The India-Pakistan rivalry doesn’t need a build-up. This time, it didn’t even need a toss.
Pakistan have received official clearance to participate in the T20 World Cup 2026, set to be staged across India and Sri Lanka from February 7. But the approval came with a massive caveat: Pakistan will boycott their group-stage clash against India, scheduled for February 15 in Colombo.
So the Men in Green are in the tournament — just not in cricket’s biggest game. And while that decision has already shaken the competition, the real storm may still be brewing.
Not sure if India can meet Pakistan in this World Cup final due to groups and play offs, but if they can, would Pakistan refuse to play the World Cup final?

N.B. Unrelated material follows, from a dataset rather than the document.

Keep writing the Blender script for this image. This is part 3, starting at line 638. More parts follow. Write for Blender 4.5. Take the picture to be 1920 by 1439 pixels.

— Kevin Pietersen🦏 (@KP24) February 1, 2026
The Backstory: How Politics Drowned Out Cricket
The chain reaction began when Bangladesh were removed from the tournament following a standoff involving player releases and security concerns. Pakistan, backing Bangladesh and accusing the ICC of double standards, reconsidered their own participation.
Under a deal signed last year, India and Pakistan agreed not to travel to each other’s countries in cases where either hosts an ICC event, instead playing at neutral venues.
After high-level talks involving PCB chief Mohsin Naqvi and Pakistan Prime Minister Shehbaz Sharif, the verdict arrived: play the World Cup, skip the India match.
It ended days of speculation, but opened up a far messier debate.
Group Stage Drama: A Walkover and a Tightrope
The boycott (or forfeit, more precisely) hands India two automatic points, a gift in a format where every result matters. For Pakistan, the margin for error shrinks to nothing.
With only the top three teams from Group A advancing, Pakistan must win all remaining matches against the USA, Netherlands, and Namibia — and hope rain doesn’t intervene.
Even perfection may not be enough if net run rate comes into play, in which case, a few lucky results from their opponents might be what’s needed for them.
In short: the boycott makes Pakistan’s path forward brutally narrow.
The Knockout Question: What If They Meet Again?
Here’s where things get uncomfortable.
The PCB has said nothing about what happens if India and Pakistan are drawn together in the Super 12s, a semi-final or perhaps even the final.
Is it possible these two could meet in the latter stages? Absolutely.
At that stage, walking away isn’t just symbolic. It would be seismic.
An India-Pakistan knockout clash is the ICC’s commercial backbone. Losing it would trigger a credibility crisis, with hundreds of millions in broadcast revenue at stake. The pressure on Pakistan would be immense — from the ICC, sponsors, and the global cricket community.
Would the boycott hold? Would sanctions follow? No one knows yet.
A World Cup on a Knife’s Edge
For now, the rivalry is paused, not resolved. The group-stage match is off (for now), but the bigger, messier question remains unanswered.
If India and Pakistan never meet again, the tournament limps on, diminished. If they do meet in the knockouts, the 2026 T20 World Cup could be remembered not for the cricket but for the standoff that threatened to overshadow it.